The Tallinn Manual is a nonbinding yet authoritative restatement of the law of armed conflict as it relates to cyberwar. It offers attackers, defenders, and legal experts guidance on how cyberattacks can be classified as actions covered under the law, such as armed attacks. “The term ‘armed attack’ has a precise meaning in international law: Not all ‘cyberattacks’ rise to the level of an armed attack,” says Bret Michael, a professor of computer science and electrical engineering at the U.S. Naval Postgraduate School, who has been serving as a technical expert to the group drafting the Tallinn Manual.


Despite this progress, the international community is just at the beginning of what could be a long process, says Charles Barry, a senior research fellow at the National Defense University’s Institute for National Strategic Studies, in Washington, D.C. He predicts that it will take “another 20 to 50 years to get traction on cyberrules.” 

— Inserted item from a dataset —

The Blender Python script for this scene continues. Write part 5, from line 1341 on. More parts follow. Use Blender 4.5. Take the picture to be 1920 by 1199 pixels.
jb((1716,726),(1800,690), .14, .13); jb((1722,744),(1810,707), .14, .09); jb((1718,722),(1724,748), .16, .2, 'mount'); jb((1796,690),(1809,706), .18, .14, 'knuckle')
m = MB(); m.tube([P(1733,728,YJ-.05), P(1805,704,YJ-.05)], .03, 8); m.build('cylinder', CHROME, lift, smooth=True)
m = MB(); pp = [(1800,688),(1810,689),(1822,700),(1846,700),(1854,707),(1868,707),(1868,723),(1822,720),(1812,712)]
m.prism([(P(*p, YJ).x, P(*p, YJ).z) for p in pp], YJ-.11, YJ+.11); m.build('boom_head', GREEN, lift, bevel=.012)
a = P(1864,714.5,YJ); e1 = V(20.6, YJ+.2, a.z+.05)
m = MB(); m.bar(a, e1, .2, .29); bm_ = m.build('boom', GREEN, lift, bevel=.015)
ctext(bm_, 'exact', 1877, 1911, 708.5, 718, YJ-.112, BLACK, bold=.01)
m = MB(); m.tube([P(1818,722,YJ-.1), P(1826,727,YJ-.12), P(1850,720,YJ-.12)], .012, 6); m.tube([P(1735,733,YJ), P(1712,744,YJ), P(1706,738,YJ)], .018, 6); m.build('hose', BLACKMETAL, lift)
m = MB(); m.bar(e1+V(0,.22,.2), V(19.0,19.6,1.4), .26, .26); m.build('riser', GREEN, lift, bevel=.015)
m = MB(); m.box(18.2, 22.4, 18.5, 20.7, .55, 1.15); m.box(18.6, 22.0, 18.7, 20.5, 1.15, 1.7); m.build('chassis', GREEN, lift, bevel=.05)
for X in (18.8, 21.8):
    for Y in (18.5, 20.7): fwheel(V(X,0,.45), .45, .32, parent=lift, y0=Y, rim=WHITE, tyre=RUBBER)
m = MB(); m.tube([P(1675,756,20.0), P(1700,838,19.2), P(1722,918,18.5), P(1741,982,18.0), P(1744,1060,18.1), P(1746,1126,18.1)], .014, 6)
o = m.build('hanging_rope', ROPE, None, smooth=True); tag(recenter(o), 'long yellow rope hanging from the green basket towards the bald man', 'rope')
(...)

What is certain, say observers, is that going forward, conventional warfare will almost always be complemented by cyberwarfare aimed at knocking out an opponent’s communications and intelligence-gathering capabilities. “Actually, that’s already being done,” says Michael. 


Cyberattacks can aid in military campaigns, but can the threat of a military response serve as a cyberdeterrent? “That’s downright silly, because it’s difficult, bordering on impossible, to identify a cyberattacker beyond a shadow of a doubt,” says Larry Constantine, a professor in the mathematics and engineering department at the University of Madeira, in Portugal. 


However, identification beyond a shadow of a doubt might not really be needed to escalate a cyberattack into an armed conflict. In June at CyCon 2012, a NATO-sponsored cyberconflict conference in Tallinn, Estonia, U.S. Air Force Lt. Col. Forrest Hare told attendees that attribution is a political, not a legal, concept. The three standards of proof used in criminal law—“beyond a reasonable doubt,” “clear and compelling,” and “preponderance of the evidence”—don’t apply to military and intelligence operations. Michael adds that the difficulty of reliably tracing an attack to its source does not preclude the use of other sources to weave together what he calls “a clear mosaic of responsibility.” Showing who funded the activity or provided the actors with guidance may be enough.


And there is already a deterrent in the form of the law of armed conflict, says Michael. It holds military commanders or their civilian superiors who order attacks that amount to a war crime as criminally responsible.


In the meantime, governments can try to take heart in the belief that there are few nations capable of fielding a cyberweapon with the sophistication of Stuxnet. But Jeffrey Voas, a computer scientist in the computer security division at the U.S. National Institute of Standards and Technology, in Gaithersburg, Md., notes that if an attack doesn’t require stealth, the code doesn’t have to be nearly as artful. And there are tens of thousands of people who could pull off a less sophisticated strike, says Constantine, who designed his own Stuxnet-like malware in 2003 as the basis for a novel. In other words, powerful cyberattacks are within the range of many states, so long as they don’t care if they get caught. 


This article was modified on 26 July 2012.